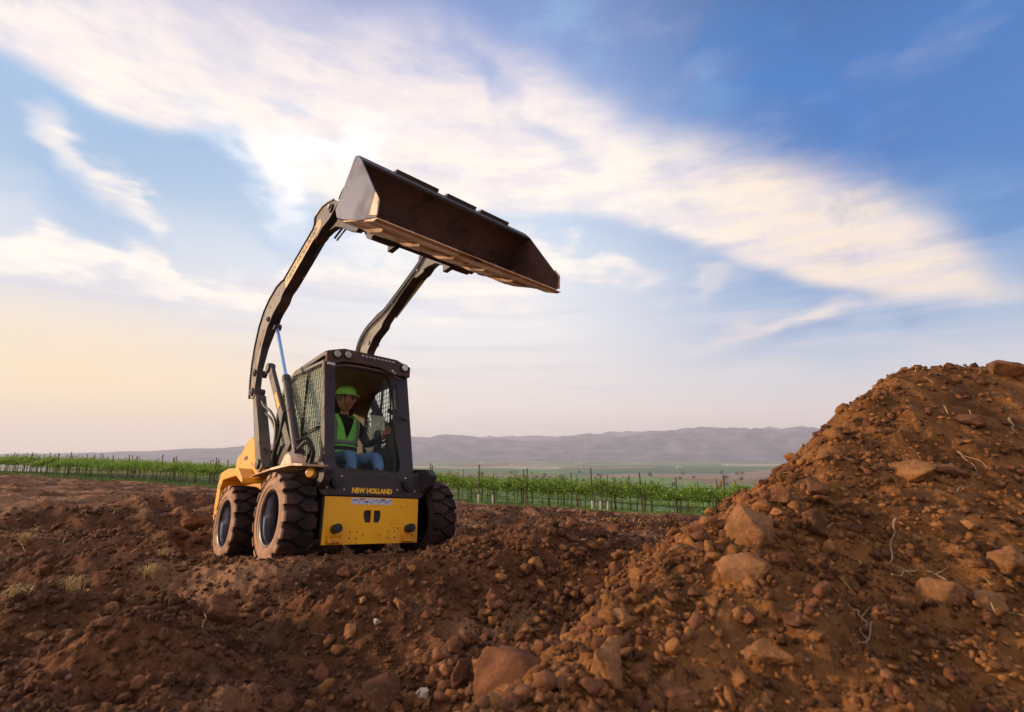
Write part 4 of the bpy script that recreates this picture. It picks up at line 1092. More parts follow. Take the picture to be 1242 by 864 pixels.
# head: shaped ball, face turned to the far side of the cab
yaw = R_(46); fx, fF = math.sin(yaw), math.cos(yaw)
hc = Vector((HX, HF - .02, 1.724)); nu, nv_ = 28, 20; hv = []; hf = []
for i in range(nv_ + 1):
    a = math.pi * i / nv_
    for k_ in range(nu):
        q = 2 * math.pi * k_ / nu; lx_ = math.sin(a) * math.sin(q); lf = math.sin(a) * math.cos(q); lz = math.cos(a)   # lx side, lf towards the face
        X_ = lx_ * .082; Ff = lf * .102; Zz = lz * .122
        if lz < 0: X_ *= 1 - .30 * (-lz) ** 1.5; Ff *= 1 - .12 * (-lz)
        if lf > 0:
            Ff += .022 * math.exp(-((lx_ / .16) ** 2) - ((lz + .12) / .20) ** 2)        # nose
            Ff -= .012 * math.exp(-(((abs(lx_) - .38) / .16) ** 2) - ((lz - .08) / .14) ** 2)   # eye sockets
            Ff += .010 * math.exp(-((lx_ / .3) ** 2) - ((lz + .52) / .08) ** 2)          # lips
            Ff += .014 * math.exp(-((lx_ / .3) ** 2) - ((lz + .85) / .16) ** 2)          # chin
        x = hc.x + Ff * fx + X_ * fF; F = hc.y + Ff * fF - X_ * fx
        hv.append((x, -F, hc.z + Zz))
hf = [(i * nu + k_, i * nu + (k_ + 1) % nu, (i + 1) * nu + (k_ + 1) % nu, (i + 1) * nu + k_) for i in range(nv_) for k_ in range(nu)]
join(hv, hf, 0)
def hp(side_, fwd, up): return (hc.x + fwd * fx + side_ * fF, hc.y + fwd * fF - side_ * fx, hc.z + up)
def joinMB(b_, m_i): join([(x, -F, z) for x, F, z in b_.v], b_.f, m_i)
for e_ in (-1, 1):
    b_ = MB(); b_.ball(hp(e_ * .078, -.005, -.005), .03, 10, sc=(.45, .7, 1.05)); joinMB(b_, 0)
# curled fingers and thumbs round the joystick knobs
for sx in (-1, 1):
    jx = sx * .385 - (0 if sx < 0 else .02)
    for i in range(4):
        z0 = 1.305 + i * .021 + .0; L_ = (.058, .066, .062, .05)[3 - i]
        b_ = MB(); p = [(jx - sx * .045, -.20, z0), (jx - sx * .050, -.20 + L_ * .7, z0 + .002), (jx - sx * .028, -.185 + L_, z0 - .002), (jx + sx * .004, -.175 + L_ * .85, z0 - .006)]
        b_.tube(spline(p, 3), [.0095] * 9 + [.007], 8); joinMB(b_, 0)
    b_ = MB(); p = [(jx - sx * .01, -.235, 1.36), (jx + sx * .024, -.20, 1.385), (jx + sx * .028, -.155, 1.392)]; b_.tube(spline(p, 3), .0105, 8); joinMB(b_, 0)
for sx in (-1, 1):
    b_ = MB(); b_.prism([(-.11, .83), (-.10, .90), (-.02, .90), (.01, .855), (.10, .845), (.115, .83)], .04 + sx * .15 - .045, .04 + sx * .15 + .045); joinMB(b_, 3)
me = bpy.data.meshes.new('person'); me.from_pydata(bv, [], bf)
for k_ in (skin, shirt, jeans, boot_m): me.materials.append(k_)
me.polygons.foreach_set('material_index', mi); me.polygons.foreach_set('use_smooth', [True] * len(bf)); me.update()
per = bpy.data.objects.new('person', me); COL.objects.link(per); in_cab(per)
tag(per, 'seated operator in lime hard hat, lime safety vest and blue jeans, hands on the levers', 'person')
# vest: shell over the torso with V neck, made from rings
def ring(z, rx, rf, cx, cf, n=40): return [(cx + rx * math.sin(2 * math.pi * i / n), cf + rf * math.cos(2 * math.pi * i / n), z) for i in range(n)]
NV = 64; levels0 = [(1.00, .198, .165, -.695), (1.08, .192, .160, -.70), (1.20, .188, .155, -.71), (1.30, .196, .158, -.705), (1.38, .206, .160, -.695), (1.45, .208, .150, -.69), (1.50, .186, .128, -.68), (1.545, .140, .102, -.67), (1.57, .092, .084, -.65)]
levels = []
for (za, a1_, a2_, a3_), (zb, b1_, b2_, b3_) in zip(levels0, levels0[1:]):
    ns_ = 5
    for i in range(ns_): t = i / ns_; levels.append((za + (zb - za) * t, a1_ + (b1_ - a1_) * t, a2_ + (b2_ - a2_) * t, a3_ + (b3_ - a3_) * t))
levels.append(levels0[-1])
v = []
for z, rx, rf, cf in levels:
    wv = .004 if z < 1.28 else .004 + (z - 1.28) * .34; a0 = math.asin(min(.9, wv / rx))
    for i in range(NV): t = a0 + (2 * math.pi - 2 * a0) * i / (NV - 1); v.append((.03 + rx * math.sin(t), cf + rf * math.cos(t), z))
f = []; fm = []
for i in range(len(levels) - 1):
    for k_ in range(NV - 1):
        a = 2 * math.pi * (k_ + .5) / NV; zc = (levels[i][0] + levels[i + 1][0]) / 2; side_a = math.sin(a); front = math.cos(a)
        xx = (levels[i][1] + levels[i + 1][1]) / 2 * side_a
        if abs(side_a) > .90 and zc > 1.36 and zc < 1.50: continue                         # arm holes
        f.append((i * NV + k_, i * NV + (k_ + 1) % NV, (i + 1) * NV + (k_ + 1) % NV, (i + 1) * NV + k_)); fm.append(0)
vo = mesh_obj('safety_vest', [(x, -F, z) for x, F, z in v], f, [vest_m], per, smooth=True)
so = vo.modifiers.new('t', 'SOLIDIFY'); so.thickness = .006; so.offset = 1
def hoop(z0, z1, name, m_):
    b_ = MB(); n = NV; zz = [z0, z1]
    def rad_at(z):
        for (za, rxa, rfa, ca), (zb, rxb, rfb, cb2) in zip(levels, levels[1:]):
            if za <= z <= zb: t = (z - za) / (zb - za); return rxa + (rxb - rxa) * t + .009, rfa + (rfb - rfa) * t + .009, ca + (cb2 - ca) * t
    vs = []
    for z in zz: rx, rf, cf = rad_at(z); vs += ring(z, rx, rf, .03, cf, n)
    b_.add(vs, [(k_, (k_ + 1) % n, n + (k_ + 1) % n, n + k_) for k_ in range(n)])
    o = b_.build(name, m_, vo, smooth=True); q_ = o.modifiers.new('t', 'SOLIDIFY'); q_.thickness = .003; q_.offset = 1
hoop(1.215, 1.262, 'reflective_band', band_m); hoop(1.06, 1.10, 'reflective_band', band_m)
hoop(1.15, 1.195, 'seat_belt', rubber)
for sx in (-1, 1):
    b_ = MB(); pts_ = [(.03 + sx * .128, -.570, 1.262), (.03 + sx * .135, -.562, 1.36), (.03 + sx * .130, -.565, 1.44), (.03 + sx * .118, -.60, 1.515), (.03 + sx * .108, -.66, 1.55)]
    pts_ = spline(pts_, 4); vs = []
    for p in pts_: vs += [(p.x - .018, p.y + .012, p.z + .004), (p.x + .018, p.y + .010, p.z + .004)]
    b_.add(vs, [(2 * i, 2 * i + 1, 2 * i + 3, 2 * i + 2) for i in range(len(pts_) - 1)]); o = b_.build('shoulder_band', band_m, vo, smooth=True)
    q_ = o.modifiers.new('t', 'SOLIDIFY'); q_.thickness = .003
# hard hat with brim, and glasses, hair at the temples
b_ = MB(); n = 32; vs = []
prof = [(.118, .0), (.118, .010), (.111, .016), (.108, .05), (.098, .080), (.074, .102), (.040, .114), (.0, .118)]
for r_, h_ in prof:
    for k_ in range(n):
        q = 2 * math.pi * k_ / n; sd_, fw = math.sin(q) * r_ * .93, math.cos(q) * r_ * 1.08
        if h_ <= .012 and math.cos(q) > 0: fw += .034 * math.cos(q) ** 2
        ridge = .006 * math.exp(-(sd_ / .02) ** 2) if h_ > .03 else 0
        vs.append(hp(sd_, fw - .004, .050 + h_ + ridge - .10 * 0 - (.010 * math.cos(q) if h_ < .02 else 0)))
b_.add(vs, [(i * n + k_, i * n + (k_ + 1) % n, (i + 1) * n + (k_ + 1) % n, (i + 1) * n + k_) for i in range(len(prof) - 1) for k_ in range(n)])
ho_ = b_.build('hard_hat', hat_m, per, smooth=True); q_ = ho_.modifiers.new('t', 'SOLIDIFY'); q_.thickness = .004; q_.offset = -1
b_ = MB(); b_.tube([hp(-.088, .02, .10), hp(-.090, .01, .03), hp(-.082, .02, -.06), hp(-.055, .05, -.095)], .003, 6); b_.build('chin_strap', rubber, ho_)
for e_ in (-1, 1):
    b_ = MB(); b_.ball(hp(e_ * .034, .088, .012), .026, 12, sc=(1, .5, .75)); b_.build('safety_glasses', lens_m, per, smooth=True)
b_ = MB(); b_.ball(hp(0, -.022, .018), .098, 16, sc=(.86, .98, .85)); b_.build('hair', hair_m, per, smooth=True)

# ================================================================ stones and clods
def ico(sub):
    bm = bmesh.new(); bmesh.ops.create_icosphere(bm, subdivisions=sub, radius=1.0)
    v = np.array([t.co[:] for t in bm.verts]); f = np.array([[q.index for q in p.verts] for p in bm.faces]); bm.free(); return v, f
def noise3(p, s): return fbm(p[:, 0] + p[:, 2] * .7, p[:, 1] - p[:, 2] * .6, 4, s) + fbm(p[:, 2] * 1.1 + 5, p[:, 0] * .9 - p[:, 1], 3, s + 5) * .6
def rock_shape(sub, seed, flat=.75, rough=.12, cuts=15):
    """angular broken lump: hull of scattered points, then crumbly relief"""
    r = np.random.RandomState(seed); npt = 11 + (seed % 5) if sub < 3 else 15 + (seed % 6)
    P_ = r.normal(size=(npt, 3)); P_ /= np.linalg.norm(P_, axis=1)[:, None]; P_ *= r.uniform(.72, 1.08, (npt, 1))
    bm = bmesh.new()
    for q in P_: bm.verts.new(q)
    bmesh.ops.convex_hull(bm, input=bm.verts)
    bmesh.ops.delete(bm, geom=[v for v in bm.verts if not v.link_faces], context='VERTS')
    for _ in range(max(0, sub - 1)): bmesh.ops.subdivide_edges(bm, edges=bm.edges[:], cuts=1, use_grid_fill=True)
    bmesh.ops.triangulate(bm, faces=bm.faces[:]); bm.verts.index_update()
    v = np.array([t.co[:] for t in bm.verts]); f = np.array([[q.index for q in p.verts] for p in bm.faces]); bm.free()
    if sub > 1:
        v = v * (1 + rough * noise3(v * 1.7 + seed, seed))[:, None] * (1 + .07 * noise3(v * 4.5 + seed, seed + 3))[:, None]
        if sub > 2: v = v * (1 + .045 * noise3(v * 12 + seed, seed + 7))[:, None]
    return v * np.array([1.15, .75 + .4 * r.rand(), flat * 1.1]) * 1.15, f
mr_a = rock_material('clod_red_brown', (.085, .034, .017), (.20, .082, .038), (.31, .15, .078))
mr_b = rock_material('clod_orange_tan', (.17, .072, .026), (.32, .15, .064), (.45, .25, .13))
mr_c = rock_material('stone_grey_pink', (.20, .12, .09), (.30, .19, .15), (.40, .28, .23))
mr_p = rock_material('stone_pale', (.44, .34, .27), (.52, .43, .36), (.6, .52, .46))
def rock_obj(name, x, y, size, seed, m_, flat=.75, sub=4, rot=None, sink=.3, asp=1.0, tilt=None):
    p, f = rock_shape(sub, seed, flat); p = p * size * np.array([1, asp, 1])
    z = HT(x, y)
    o = tri_np(name, p, f, [m_], smooth=False)
    o.location = (x, y, z + size * flat * (.50 - sink)); r = random.Random(seed)
    o.rotation_euler = (r.uniform(-.3, .3), tilt if tilt is not None else r.uniform(-.3, .3), rot if rot is not None else r.uniform(0, 6.28))
    return o
BIG = [ # px, py (foot area), width px, material, flatness, label
    (908, 655, 62, mr_b, .85, 'largest tan rock with a blunt square face on the flank of the dirt heap'),
    (894, 698, 56, mr_b, .60, 'wedge shaped tan rock lying just below the largest rock of the heap'),
    (990, 598, 30, mr_a, .85, 'reddish upright rock high on the left flank of the heap'),
    (946, 606, 38, mr_a, .5, 'flat reddish rock beside the upright one near the edge of the heap'),
    (988, 642, 36, mr_a, .85, 'rounded red rock in the middle of the heap under the flat rocks'),
    (1108, 578, 56, mr_b, .45, 'long flat boulder half buried high on the heap'),
    (1152, 574, 30, mr_a, .5, 'dark flat rock butting against the long half buried boulder'),
    (1175, 516, 34, mr_a, .55, 'smooth reddish rock near the top of the heap'),
    (1222, 455, 46, mr_b, .45, 'pale clod on the very crest of the heap at the picture edge'),
    (950, 684, 24, mr_a, .8, 'small upright clod right of the wedge shaped rock'),
    (736, 816, 58, mr_b, .80, 'squarish brown boulder low on the heap, sunlit on its left face'),
    (626, 836, 92, mr_a, .75, 'very large crumbly clod at the foot of the heap, bottom centre'),
    (662, 790, 30, mr_a, .8, 'round clod resting above the large crumbly clod, near the pale root'),
    (462, 850, 52, mr_a, .60, 'rounded brown rock at the bottom edge left of centre'),
    (562, 824, 32, mr_a, 1.2, 'tall narrow clod standing left of the large crumbly one'),
    (514, 846, 15, mr_p, 1.1, 'small whitish stone among the brown clods at the bottom edge'),
    (458, 755, 11, mr_p, .7, 'tiny pale stone on the slope below the loader'),
    (266, 752, 42, mr_a, .95, 'dark rounded boulder stuck in the mound left of the hollow'),
    (640, 694, 18, mr_a, .75, 'lone dark clod on the low mound before the far wheel'),
    (1092, 735, 34, mr_a, .6, 'smooth pebble shaped rock by the twigs on the heap'),
    (1140, 722, 48, mr_b, .7, 'broad soft edged rock behind the forked twig'),
    (932, 800, 48, mr_b, .55, 'flat tan slab low on the front of the heap'),
    (905, 752, 34, mr_a, .5, 'flat brown clod above the tan slab'),
    (818, 850, 44, mr_a, .7, 'ruddy rock at the bottom edge below the squarish boulder'),
    (1225, 690, 50, mr_b, .7, 'big blurred rock at the right picture edge'),
    (752, 750, 26, mr_b, .6, 'tan clod with a flat top on the lower heap face'),
    (846, 645, 22, mr_a, .6, 'dark clod on the ridge where the heap meets the field'),
    (822, 615 + 55, 20, mr_b, .6, 'small tan clod just below the ridge of the heap'),
    (1198, 735, 36, mr_b, .6, 'rounded rock beside the curved pale twig'),
    (960, 755, 30, mr_a, .6, 'brown clod right of the flat brown one'),
    (340, 858, 34, mr_a, .6, 'brown rock half out of the soil at the bottom left'),
    (240, 640, 30, mr_a, .6, 'clod of earth behind the rear wheel'),
    (200, 770, 22, mr_a, .6, 'small dark clod left of the round boulder'),
]
PLACED = []
for i, (px, py, wpx, m_, fl, lab) in enumerate(BIG):
    h = hit(px, py)
    if h is None: continue
    (x, y, z), t = h; size = wpx / FPX * t / 2 * 1.08
    o = rock_obj('rock', x, y, size, 100 + i, m_, fl, 4, sink=.22, asp=.85)
    PLACED.append((x, y, size)); tag(o, lab, 'rock')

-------

Set exercise —
Your task is to collect every line above that contains the word "picture".

Worked solution —
Write part 4 of the bpy script that recreates this picture. It picks up at line 1092. More parts follow. Take the picture to be 1242 by 864 pixels.
    (1222, 455, 46, mr_b, .45, 'pale clod on the very crest of the heap at the picture edge'),
    (1225, 690, 50, mr_b, .7, 'big blurred rock at the right picture edge'),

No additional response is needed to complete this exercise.